Otro punto en el que quiero insistir es el testimonio de la caridad, que debe caracterizar vuestra vida de comunidad. En estos años la habéis visto crecer rápidamente también en el número de sus miembros, pero asimismo habéis visto llegar a muchas personas en dificultades o en situaciones de necesidad, que necesitan de vosotros, de vuestra ayuda material, pero también y sobre todo de vuestra fe y de vuestro testimonio de creyentes. Haced que el rostro de vuestra comunidad exprese siempre concretamente el amor de Dios rico en misericordia y que invite a acudir a él con confianza.
Una palabra especial de afecto y amistad quiero dirigiros a vosotros, queridos muchachos, muchachas y jóvenes que me escucháis, así como a vuestros coetáneos que viven en esta parroquia. El hoy y el mañana de la historia, así como el futuro de la fe, están encomendados de modo especial a vosotros, que sois las nuevas generaciones. La Iglesia espera mucho de vuestro entusiasmo, de vuestra capacidad de mirar hacia adelante, de estar animados por ideales, y de vuestro deseo de radicalidad en las opciones de vida. La parroquia os acompaña y quiero que sintáis también mi apoyo.

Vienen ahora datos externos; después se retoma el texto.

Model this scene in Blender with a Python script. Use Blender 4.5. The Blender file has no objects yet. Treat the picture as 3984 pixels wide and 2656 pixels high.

«Hermanos, estad siempre alegres» (1 Ts 5, 16). Esta invitación a la alegría, dirigida por san Pablo a los cristianos de Tesalónica en aquel tiempo, caracteriza también a este domingo, llamado comúnmente «Gaudete». Esta invitación resuena desde las primeras palabras de la antífona de entrada: «Alegraos siempre en el Señor; os lo repito, alegraos. El Señor está cerca»; así escribe san Pablo desde la cárcel a los cristianos de Filipos (cf. Flp 4, 4-5) y nos lo dice también a nosotros. Sí, nos alegramos porque el Señor está cerca y dentro de pocos días, en la noche de Navidad, celebraremos el misterio de su Nacimiento. María, la primera en escuchar la invitación del ángel: «Alégrate, llena de gracia: el Señor está contigo» (Lc 1, 28), nos señala el camino para alcanzar la verdadera alegría, la que proviene de Dios. Santa María de las Gracias, Madre del Divino Amor, ruega por todos nosotros. Amén.